* Written task:
Transcribe each line exactly.

....

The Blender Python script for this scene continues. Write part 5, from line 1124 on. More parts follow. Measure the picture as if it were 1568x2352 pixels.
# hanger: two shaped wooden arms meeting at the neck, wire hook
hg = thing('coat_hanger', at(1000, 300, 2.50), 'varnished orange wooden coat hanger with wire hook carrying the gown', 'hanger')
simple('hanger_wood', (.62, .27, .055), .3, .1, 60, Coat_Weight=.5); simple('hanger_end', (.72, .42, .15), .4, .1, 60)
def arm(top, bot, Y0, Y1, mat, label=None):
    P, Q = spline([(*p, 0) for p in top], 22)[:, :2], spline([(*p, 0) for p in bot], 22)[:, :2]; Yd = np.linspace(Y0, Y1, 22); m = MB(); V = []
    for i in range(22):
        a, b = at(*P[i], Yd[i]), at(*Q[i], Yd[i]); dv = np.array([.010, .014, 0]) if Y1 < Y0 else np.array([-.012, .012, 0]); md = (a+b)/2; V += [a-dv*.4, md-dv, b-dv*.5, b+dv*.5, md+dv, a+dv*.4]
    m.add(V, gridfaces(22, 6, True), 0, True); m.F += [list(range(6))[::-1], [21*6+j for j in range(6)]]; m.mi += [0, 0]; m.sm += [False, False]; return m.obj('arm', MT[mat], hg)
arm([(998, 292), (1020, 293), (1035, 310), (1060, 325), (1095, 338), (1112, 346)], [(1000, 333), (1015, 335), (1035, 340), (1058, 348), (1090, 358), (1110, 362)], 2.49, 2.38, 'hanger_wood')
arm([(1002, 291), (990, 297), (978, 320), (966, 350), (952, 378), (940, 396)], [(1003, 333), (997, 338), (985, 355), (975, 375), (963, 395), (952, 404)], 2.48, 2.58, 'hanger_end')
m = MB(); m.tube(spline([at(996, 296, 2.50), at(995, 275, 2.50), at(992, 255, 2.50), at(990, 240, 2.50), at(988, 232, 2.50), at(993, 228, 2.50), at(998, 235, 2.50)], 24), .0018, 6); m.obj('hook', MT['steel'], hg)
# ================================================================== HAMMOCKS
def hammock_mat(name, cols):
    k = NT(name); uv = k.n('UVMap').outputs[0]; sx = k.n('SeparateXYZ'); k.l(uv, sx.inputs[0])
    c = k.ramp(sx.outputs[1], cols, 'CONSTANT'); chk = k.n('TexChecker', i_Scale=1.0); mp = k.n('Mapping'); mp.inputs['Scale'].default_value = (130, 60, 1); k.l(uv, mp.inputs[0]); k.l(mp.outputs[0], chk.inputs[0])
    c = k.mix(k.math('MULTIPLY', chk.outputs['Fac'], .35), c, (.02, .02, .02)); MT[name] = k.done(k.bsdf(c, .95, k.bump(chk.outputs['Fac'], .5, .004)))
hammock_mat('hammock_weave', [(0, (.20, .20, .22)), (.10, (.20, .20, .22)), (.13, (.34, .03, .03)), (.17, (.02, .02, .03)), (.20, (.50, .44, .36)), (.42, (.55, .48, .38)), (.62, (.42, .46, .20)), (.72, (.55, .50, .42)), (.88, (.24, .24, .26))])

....

* Worked solution:
The Blender Python script for this scene continues. Write part 5, from line 1124 on. More parts follow. Measure the picture as if it were 1568x2352 pixels.
# hanger: two shaped wooden arms meeting at the neck, wire hook
hg = thing('coat_hanger', at(1000, 300, 2.50), 'varnished orange wooden coat hanger with wire hook carrying the gown', 'hanger')
simple('hanger_wood', (.62, .27, .055), .3, .1, 60, Coat_Weight=.5); simple('hanger_end', (.72, .42, .15), .4, .1, 60)
def arm(top, bot, Y0, Y1, mat, label=None):
    P, Q = spline([(*p, 0) for p in top], 22)[:, :2], spline([(*p, 0) for p in bot], 22)[:, :2]; Yd = np.linspace(Y0, Y1, 22); m = MB(); V = []
    for i in range(22):
        a, b = at(*P[i], Yd[i]), at(*Q[i], Yd[i]); dv = np.array([.010, .014, 0]) if Y1 < Y0 else np.array([-.012, .012, 0]); md = (a+b)/2; V += [a-dv*.4, md-dv, b-dv*.5, b+dv*.5, md+dv, a+dv*.4]
    m.add(V, gridfaces(22, 6, True), 0, True); m.F += [list(range(6))[::-1], [21*6+j for j in range(6)]]; m.mi += [0, 0]; m.sm += [False, False]; return m.obj('arm', MT[mat], hg)
arm([(998, 292), (1020, 293), (1035, 310), (1060, 325), (1095, 338), (1112, 346)], [(1000, 333), (1015, 335), (1035, 340), (1058, 348), (1090, 358), (1110, 362)], 2.49, 2.38, 'hanger_wood')
arm([(1002, 291), (990, 297), (978, 320), (966, 350), (952, 378), (940, 396)], [(1003, 333), (997, 338), (985, 355), (975, 375), (963, 395), (952, 404)], 2.48, 2.58, 'hanger_end')
m = MB(); m.tube(spline([at(996, 296, 2.50), at(995, 275, 2.50), at(992, 255, 2.50), at(990, 240, 2.50), at(988, 232, 2.50), at(993, 228, 2.50), at(998, 235, 2.50)], 24), .0018, 6); m.obj('hook', MT['steel'], hg)
# ================================================================== HAMMOCKS
def hammock_mat(name, cols):
    k = NT(name); uv = k.n('UVMap').outputs[0]; sx = k.n('SeparateXYZ'); k.l(uv, sx.inputs[0])
    c = k.ramp(sx.outputs[1], cols, 'CONSTANT'); chk = k.n('TexChecker', i_Scale=1.0); mp = k.n('Mapping'); mp.inputs['Scale'].default_value = (130, 60, 1); k.l(uv, mp.inputs[0]); k.l(mp.outputs[0], chk.inputs[0])
    c = k.mix(k.math('MULTIPLY', chk.outputs['Fac'], .35), c, (.02, .02, .02)); MT[name] = k.done(k.bsdf(c, .95, k.bump(chk.outputs['Fac'], .5, .004)))
hammock_mat('hammock_weave', [(0, (.20, .20, .22)), (.10, (.20, .20, .22)), (.13, (.34, .03, .03)), (.17, (.02, .02, .03)), (.20, (.50, .44, .36)), (.42, (.55, .48, .38)), (.62, (.42, .46, .20)), (.72, (.55, .50, .42)), (.88, (.24, .24, .26))])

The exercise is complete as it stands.